Paradojas del premio Nobel
«Poco tienen que ver con la literatura, mucho con la suerte y el aire de los tiempos. Leyendo a Bernhard concluí que cada vez que le daban un premio le humillaban»

Ilustración de Alejandra Svriz.
Lo bueno, lo mejor del fallo –gran palabra, para la ocasión– del premio Nobel de literatura que ayer se otorgó al escritor húngaro László Krasznahorkai es que se acabaron las especulaciones, las apuestas y los reportajes sobre los candidatos más plausibles.
Hay algo, me parece, intrínsecamente… vulgar en el Premio Nobel de Literatura: «Oh, Dios mío, se han reunido los miembros de la Academia Sueca y van a decidir a quién le dan el premio más importante».
–¿Los miembros de qué?
–De la Real Academia.
–¿De la Real Academia Española?
–No, de la Real Academia Sueca.
–Ya. Importante institución. ¡Prestigiosísima! Supongo que en las deliberaciones y en las votaciones participará Johansson.

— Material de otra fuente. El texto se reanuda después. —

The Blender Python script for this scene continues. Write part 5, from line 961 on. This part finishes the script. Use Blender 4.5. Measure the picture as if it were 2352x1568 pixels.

–Sí, claro, y también Petersson.
–Claro. No podía faltar. Sería interesante también conocer los gustos de Olssonson.
–Pues mira, creo que todos ellos, y también Albertonsson, difieren del criterio de Frustruftenksson.
–Ya imagino. Buf, qué nivel. Y qué suspense.
No se acaba de entender que se le dé tanta importancia al premio sueco, a no ser que lo consideremos otro fenómeno fosforescente de la «sociedad del espectáculo». Una variante digamos culturalista de los Oscar de Hollywood, aunque con menos petardas escotadas entre el público. Poco tienen que ver con la literatura, mucho con la suerte y el aire de los tiempos. Leyendo Mis premios de Bernhard, que es divertidísimo, saqué la conclusión de que cada vez que le daban uno le humillaban.
Alguien dirá, claro, que peor es que no te lo den. Y es posible que tenga razón. El éxito no es un éxito, pero el fracaso, aún menos, por distinguido que a veces parezca.
Y sin embargo, vi dos o tres años seguidos, en la Feria de Frankfurt, cuando coincidía con el fallo del Nobel, a un escritor, un buen escritor, candidato eterno que sin duda lo merecía, y que estaba sentado, en el habitáculo de su editor, tratando de mostrarse impertérrito pero por dentro consumiéndose de espera y de anhelo cuanto más se acercaba la hora del «fallo». Pasaba la gente por su lado, le miraba de reojo y susurraba: «¡Ese está nominado!».
Me conmovía. Falleció años después, sin conseguirlo. Lástima, porque le hacía ilusión, pero yo creo que a su escritura no le afecta: no es peor sin el Nobel, y no podía ser mejor de lo que ya era.
Veamos, los españoles que lo han ganado son Echegaray, Benavente, Juan Ramón Jiménez, Vicente Aleixandre y Camilo José Cela. Para subir la masa puede añadirse la mitad de Vargas Llosa, pues aunque era peruano de nacimiento y de corazón, asumió también la nacionalidad española.
¿Alguien lee a Echegaray? ¿A Benavente? ¿Los versos de Aleixandre? ¿A Cela? Yo por lo menos no conozco a nadie.
¿El premio sueco ha contribuido algo a la supervivencia de la obra de JRJ y de Vargas Llosa? En nada.
Ha habido premiados que lo recogen, se ponen el smoking, o el chaqué, lo que sea costumbre, bailan el maldito vals, ingresan el cheque y luego procuran hacerse invisibles. Otros lo celebran a lo grande, con desbordante alegría, como Vargas Llosa. Otros lo rechazan pero reclaman la dotación, como Sartre. Hay quien no se toma la molestia de ir a recogerlo, como Bob Dylan, que envió a Patti Smith en su lugar, pues él estaba muy ocupado contando las puntas del gotelé de su dormitorio.
Hay quien lo persigue denodadamente, como Porcel, que invitaba a Johansson (¿o era Petersson?) a su casa de Andraitx y le hinchaba a paellas, pero, creyendo que no entendía el catalán, hacía sobre su invitado comentarios despectivos. Grave error. El sueco había hecho un curso de catalán en Gotemburgo, y entendía bien las palabras capsigrany y capdesuro.
Hay quien, como Cela, lleva a tanto su desprecio, que después de obtenerlo se dice: «¡Vale! ¡Ingresa el cheque, Marina! ¡Y ahora a por el Planeta!»